-- Work required --
Print exactly the lines from the first one down to the line containing "else 'roof_'+roof, root)", both ends included, with no pictures and nothing else.
--- Start Data provided ---
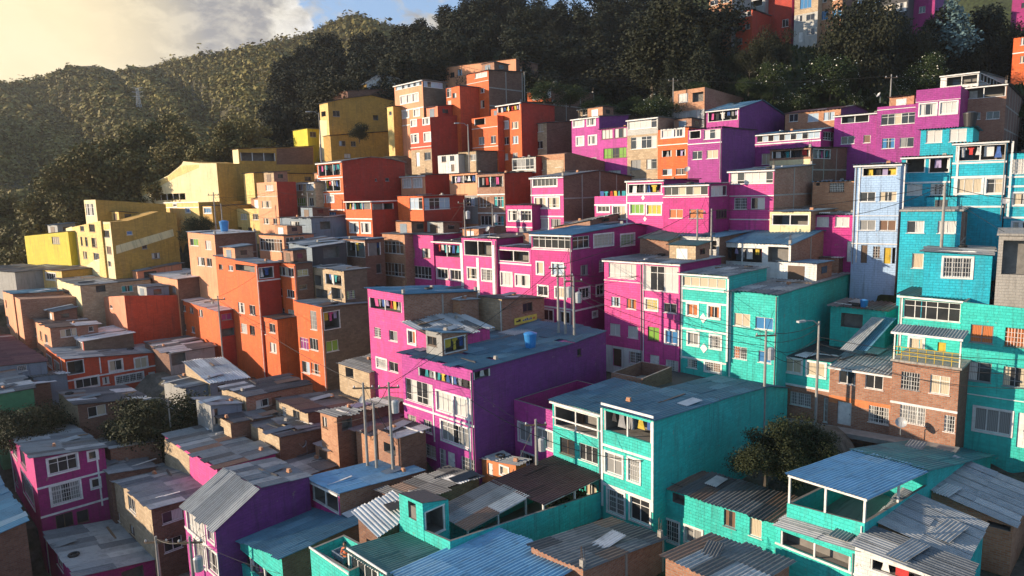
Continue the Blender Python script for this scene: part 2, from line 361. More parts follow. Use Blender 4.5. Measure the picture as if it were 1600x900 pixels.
    for x0, x1 in zip(xs, xs[1:]):
        for y0, y1 in zip(ys, ys[1:]):
            if para: continue
            mb.face([(x0, y0, hf(x0, y0)-dn), (x1, y0, hf(x1, y0)-dn), (x1, y1, hf(x1, y1)-dn), (x0, y1, hf(x0, y1)-dn)], 1)
    if para:      # open flat roof behind a parapet: inner faces, coping and floor
        w = .16; ia, ib, ic, id_ = (-wL+w, w), (-w, w), (-w, wR-w), (-wL+w, wR-w); zf = hf(0, 0)-para
        oc = [(-wL, 0), (0, 0), (0, wR), (-wL, wR)]; ii = [ia, ib, ic, id_]
        zf = min(hf(*p) for p in ii)-para
        for k in range(4):
            p, q, r, s = ii[k], ii[(k+1) % 4], oc[k], oc[(k+1) % 4]
            mb.face([(q[0], q[1], zf), (p[0], p[1], zf), (p[0], p[1], hf(*p)), (q[0], q[1], hf(*q))], 1)
            mb.face([(r[0], r[1], hf(*r)), (s[0], s[1], hf(*s)), (q[0], q[1], hf(*q)), (p[0], p[1], hf(*p))], 2)
        hd['floor'] = zf
        fl = MB(); fl.box(-wL+w+.003, w+.003, zf-.12, -w-.003, wR-w-.003, zf+.01); fl.build('roof', 'concrete' if roof in 'fcnk' else 'roof_'+roof, root)
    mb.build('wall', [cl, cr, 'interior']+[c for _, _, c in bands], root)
    # roof
    if not para and roof != 'n':
        if roof == 'f':
            rb = MB(); o = .12
            rb.obox((-wL-o, -o, hc+.0), (wL+2*o, 0, hf(o, 0)-hf(-wL-o, 0)), (0, wR+2*o, 0), (0, 0, .14)); rb.build('roof', 'concrete', root)
        elif roof == 'k':
            rb = MB(); o = .02
            for x0, x1 in zip(xs, xs[1:]):
                for y0, y1 in zip(ys, ys[1:]): rb.face([(x0, y0, hf(x0, y0)+.03), (x1, y0, hf(x1, y0)+.03), (x1, y1, hf(x1, y1)+.03), (x0, y1, hf(x0, y1)+.03)], 0)
            rb.build('roof', 'dark', root)
        else:
            rb = MB(); per = .23 if dist < 50 else (.30 if dist < 68 else .42); sxl = abs(lpts[-1][1])/wL; syl = max(abs(z) for _, z in rpts)/wR
            al = run if run is not None else not (sxl > syl+.02)
            for i, (x0, x1) in enumerate(zip(xs, xs[1:])):
                for j, (y0, y1) in enumerate(zip(ys, ys[1:])):
                    sheets(rb, hf, x0-(ov if i == 0 else 0), x1+(ov if i == len(xs)-2 else 0), y0-(ov if j == 0 else 0), y1+(ov if j == len(ys)-2 else 0), al, per, uo, rag)
            rb.build('roof', 'roof_'+roof, root)
    if eave:
        for f_ in eave:
            eb = MB()
            if f_ == 'L': eb.obox((-wL-.1, -.22, hf(-wL, 0)-.14), (wL+.2, 0, hf(0, 0)-hf(-wL, 0)), (0, .2, 0), (0, 0, .13))
            else: eb.obox((.02, -.1, hc-.14), (.2, 0, 0), (0, wR, rpts[-1][1]), (0, 0, .13))
            eb.build('eave_board', 'trim', root)
    # openings' fittings
    for face in 'LR':
        for (s0, s1, z0, z1, st) in ops[face]:
            fit(root, hd, face, fm, s0, s1, z0, z1, st, cl if face == 'L' else cr)
    for e in S:                      # painted strips and diamonds
        tp, px, py = e[0], e[1], e[2]; face = tp[0]; s, z = sz(face, px, py); lo, hi = lims[face]; sb = MB(); w = e[3] if len(e) > 3 else .15
        if len(tp) == 1:
            for (a0, a1) in [(lo-.02, hi+.02)]: sb.obox(fm(face, a0, z-w/2, 0), Vector(fm(face, a1, 0))-Vector(fm(face, a0, 0)), fm(face, 0, 0, -.05), (0, 0, w))
            sb.build('trim_strip', 'trim', root)
        elif tp[1] == 'V':
            z1 = sz(face, px, e[4])[1] if len(e) > 4 else hf(s if face == 'L' else 0, 0 if face == 'L' else s)-.05
            sb.obox(fm(face, s-w/2, z, 0), Vector(fm(face, w, 0)), fm(face, 0, 0, -.045), (0, 0, max(.3, z1-z))); sb.build('trim_strip', 'trim', root)
        else:
            r = w; pts = [(s-r*.8, z), (s, z-r), (s+r*.8, z), (s, z+r)]
            sb.face([fm(face, p, q, -.04) for p, q in pts])
            for k in range(4): p, q = pts[k], pts[(k+1) % 4]; sb.face([fm(face, *p, .0), fm(face, *q, .0), fm(face, *q, -.04), fm(face, *p, -.04)])
            sb.build('painted_diamond', 'trim', root)
    for e in P:                      # areas of another paint, a thin coat of render on the wall
        face, c, pts = e; sb = MB(); q = [sz(face, *p) for p in pts]
        sb.face([fm(face, s, z, -.015) for s, z in q])
        for k in range(len(q)): p0, p1 = q[k], q[(k+1) % len(q)]; sb.face([fm(face, *p0, .0), fm(face, *p1, .0), fm(face, *p1, -.015), fm(face, *p0, -.015)])
        sb.build('painted_panel', c, root)
    if cols:                         # exposed concrete frame in brick walls
        n = max(1, round(wR/3.6))
        for k in range(1, n+1):
            y = wR*k/(n+.0)-.16 if k == n else wR*k/n-.1
            cb = MB(); cb.box(.002, y, -1, .03, y+.18, hf(0, y)-.06); cb.build('concrete_column', 'concrete', root)
        z = hc-2.5
        while z > .5:
            cb = MB(); cb.box(.004, .05, z, .024, wR-.05, z+.16); cb.build('concrete_beam', 'concrete', root); z -= 2.6
        for k in (0, n):
            x_, y_ = -.02, wR*k/n; y_ = min(max(y_, .02), wR-.24); sb = MB(); sb.box(-.24, y_, hf(0, y_)-.3, x_, y_+.22, hf(0, y_)+.42)
            for i_ in (0, 1):
                for j_ in (0, 1): q_ = Vector((-.19+.13*i_, y_+.05+.12*j_, hf(0, y_)+.3)); sb.tube([q_, q_+Vector((rnd.uniform(-.05, .05), rnd.uniform(-.05, .05), rnd.uniform(.5, .9)))], .012, 4, 1)
            sb.build('column_stub', ['concrete', 'brownframe'], root)
    if pav:
        x0, x1, y0, y1, p0, rm, p1 = pav; x0, x1, y0, y1 = x0*wL, x1*wL, y0*wR, y1*wR
        q0 = C+v*y0; q1 = C+v*y1; z = zat(q0.x, q0.y, p0)-zb; sl = (zat(q1.x, q1.y, p1)-zb-z)/(y1-y0)
        pf = lambda x, y: z+sl*(y-y0)
        pb = MB(); sheets(pb, pf, x0-.2, x1+.2, y0-.2, y1+.2, True, .19, uo, .03); kids = pb.build('canopy', 'roof_'+rm, root)
        zl = hd.get('floor', hc)
        for (x, y) in ((x0, y0), (x1, y0), (x0, y1), (x1, y1), ((x0+x1)/2, y0), (x1, (y0+y1)/2)):
            qb = MB(); qb.box(x-.05, y-.05, zl, x+.05, y+.05, pf(x, y)+.02); qb.build('post', 'frame', kids)
        for f_, t_ in (((x0-.1, y0-.06), (x1+.1, y0+.06)), ((x1-.06, y0+.08), (x1+.06, y1))):
            qb = MB(); qb.obox((f_[0], f_[1], pf(0, f_[1])-.1), (t_[0]-f_[0], 0, 0), (0, t_[1]-f_[1], sl*(t_[1]-f_[1])), (0, 0, .11)); qb.build('beam', 'frame', kids)
    if dist < 80 and rnd.random() < .5 and hc > 3.5:
        pb = MB(); x = -wL+.12 if rnd.random() < .5 else -.12; pb.tube([(x, -.05, .0), (x, -.05, hf(x, 0)-.15)], .04, 5); pb.build('downpipe', rnd.choice(['pole', 'metal', 'trim']), root)
    return hd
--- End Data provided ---
-- Output below --
Continue the Blender Python script for this scene: part 2, from line 361. More parts follow. Use Blender 4.5. Measure the picture as if it were 1600x900 pixels.
    for x0, x1 in zip(xs, xs[1:]):
        for y0, y1 in zip(ys, ys[1:]):
            if para: continue
            mb.face([(x0, y0, hf(x0, y0)-dn), (x1, y0, hf(x1, y0)-dn), (x1, y1, hf(x1, y1)-dn), (x0, y1, hf(x0, y1)-dn)], 1)
    if para:      # open flat roof behind a parapet: inner faces, coping and floor
        w = .16; ia, ib, ic, id_ = (-wL+w, w), (-w, w), (-w, wR-w), (-wL+w, wR-w); zf = hf(0, 0)-para
        oc = [(-wL, 0), (0, 0), (0, wR), (-wL, wR)]; ii = [ia, ib, ic, id_]
        zf = min(hf(*p) for p in ii)-para
        for k in range(4):
            p, q, r, s = ii[k], ii[(k+1) % 4], oc[k], oc[(k+1) % 4]
            mb.face([(q[0], q[1], zf), (p[0], p[1], zf), (p[0], p[1], hf(*p)), (q[0], q[1], hf(*q))], 1)
            mb.face([(r[0], r[1], hf(*r)), (s[0], s[1], hf(*s)), (q[0], q[1], hf(*q)), (p[0], p[1], hf(*p))], 2)
        hd['floor'] = zf
        fl = MB(); fl.box(-wL+w+.003, w+.003, zf-.12, -w-.003, wR-w-.003, zf+.01); fl.build('roof', 'concrete' if roof in 'fcnk' else 'roof_'+roof, root)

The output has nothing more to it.